Trump assume ainsi la très lourde responsabilité d’avoir attisé, renforcé, facilité les mauvais côtés de l’être humain et le diable sociétal qu’il a fait ainsi prospérer ne retournera pas dans sa boîte de sitôt. Trump la Tromperie faite homme, Trump, le boute-feu irresponsable. L’absolu inverse d’un Gandhi, d’un Mandela ou d’un Martin Luther King, qui au contraire ont su mobiliser le bien en l’humain.

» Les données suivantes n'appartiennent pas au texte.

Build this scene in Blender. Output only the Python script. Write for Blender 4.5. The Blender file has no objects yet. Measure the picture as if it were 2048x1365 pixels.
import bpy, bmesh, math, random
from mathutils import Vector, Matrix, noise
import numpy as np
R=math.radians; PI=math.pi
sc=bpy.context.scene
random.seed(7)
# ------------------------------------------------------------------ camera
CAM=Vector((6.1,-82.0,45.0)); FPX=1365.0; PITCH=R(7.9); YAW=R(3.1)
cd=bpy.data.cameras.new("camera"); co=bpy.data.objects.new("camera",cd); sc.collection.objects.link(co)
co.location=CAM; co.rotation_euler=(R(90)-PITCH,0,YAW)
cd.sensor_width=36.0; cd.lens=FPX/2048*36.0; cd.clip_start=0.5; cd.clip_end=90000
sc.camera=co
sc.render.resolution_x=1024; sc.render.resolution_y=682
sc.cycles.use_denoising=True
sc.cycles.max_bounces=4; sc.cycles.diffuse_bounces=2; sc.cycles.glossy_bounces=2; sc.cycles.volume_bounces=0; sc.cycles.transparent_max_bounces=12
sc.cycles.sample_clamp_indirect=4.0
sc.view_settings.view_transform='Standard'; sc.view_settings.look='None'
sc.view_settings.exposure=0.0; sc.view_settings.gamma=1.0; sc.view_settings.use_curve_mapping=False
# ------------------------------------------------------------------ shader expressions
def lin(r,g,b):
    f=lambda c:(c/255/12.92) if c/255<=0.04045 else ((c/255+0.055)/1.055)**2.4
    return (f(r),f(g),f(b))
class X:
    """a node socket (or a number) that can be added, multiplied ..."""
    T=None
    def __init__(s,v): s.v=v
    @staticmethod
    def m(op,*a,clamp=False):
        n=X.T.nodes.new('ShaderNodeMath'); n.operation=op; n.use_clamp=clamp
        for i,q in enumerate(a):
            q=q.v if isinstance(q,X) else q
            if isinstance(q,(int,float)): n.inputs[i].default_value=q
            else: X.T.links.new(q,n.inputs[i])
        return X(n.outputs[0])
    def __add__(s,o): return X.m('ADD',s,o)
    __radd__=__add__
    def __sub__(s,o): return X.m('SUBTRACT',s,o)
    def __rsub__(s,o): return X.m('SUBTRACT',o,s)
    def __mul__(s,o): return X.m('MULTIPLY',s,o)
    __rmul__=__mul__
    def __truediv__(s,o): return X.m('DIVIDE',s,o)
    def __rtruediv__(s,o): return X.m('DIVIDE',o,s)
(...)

Les chemins de la réparation : Le respect qui entraîne le respect
L’élection – avec tout de même 8 millions de voix de différence – de Biden donne aux valeurs de respect et d’humanisme une deuxième chance. Mais ce n’est qu’un répit. L’équipe gouvernementale qui va prendre les rênes du pays aura fort à faire pour réduire les inégalités, reconstruire les infrastructures, faire sentir concrètement aux millions de délaissés géographiquement et économiquement qu’on les prend en compte. Et pour trouver des majorités aussi face à des perdants républicains qui ont tout intérêt à jouer la politique du pire.

La clé de toute reconstruction est bien de renouer avec le respect mutuel, qui commence par le respect de soi-même. A la base de la révolte des exclus se trouve le manque de respect qu’ils subissent et ressentent au quotidien, le sentiment de n’être (plus) rien, et que ceux qui dirigent (appelés l'”élite”) n’ont que mépris pour eux. Aucune confiance ne pourra renaître sans y remédier. Dans ce sens, la première tâche de Biden sera de ne pas stigmatiser les victimes crédules de son prédécesseur sans foi ni loi, mais de regagner leur coeur.

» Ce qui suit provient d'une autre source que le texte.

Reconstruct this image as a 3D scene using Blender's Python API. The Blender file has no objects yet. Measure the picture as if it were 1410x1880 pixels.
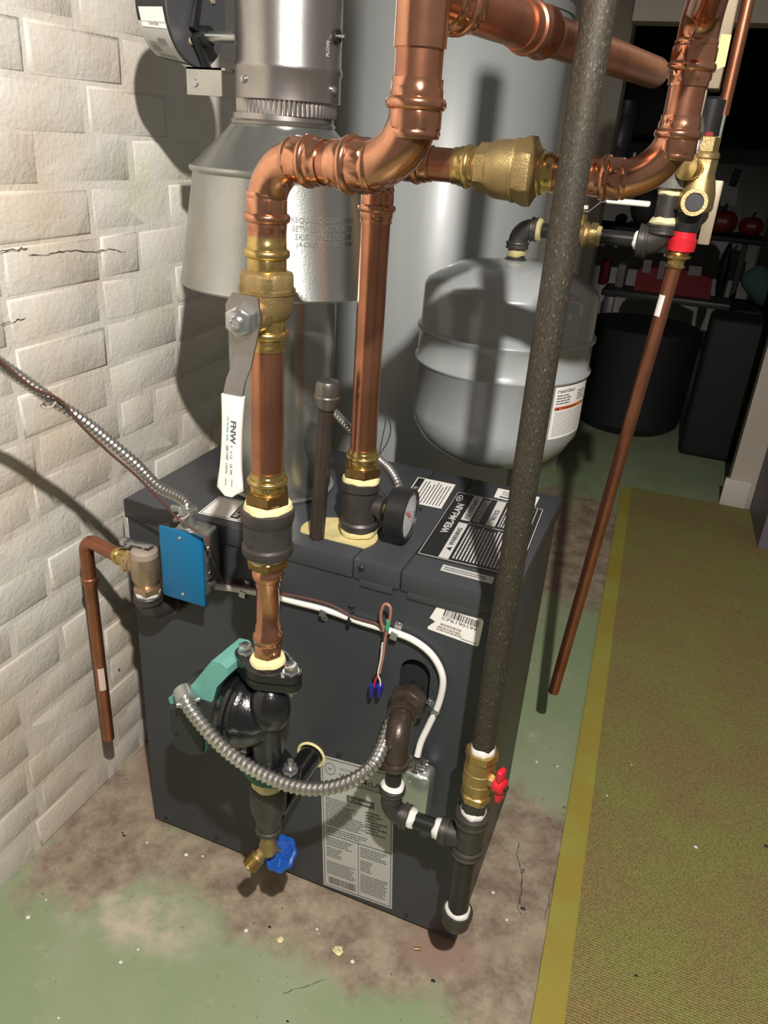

Certes Biden n’est pas un nouveau Martin Luther King et ne saurait l’être. Mais il peut être un nouveau Roosevelt, qui après une terrible dépression ayant entraîné une paupérisation de masse, a littéralement reconstruit et ressoudé son pays. Infrastructures, sécurité sociale, égalité de chances, durabilité, le chantier est immense. Mais il offre aussi la grande chance d’une vaste mobilisation populaire positive qui pourra chasser les démons de la division et le souvenir.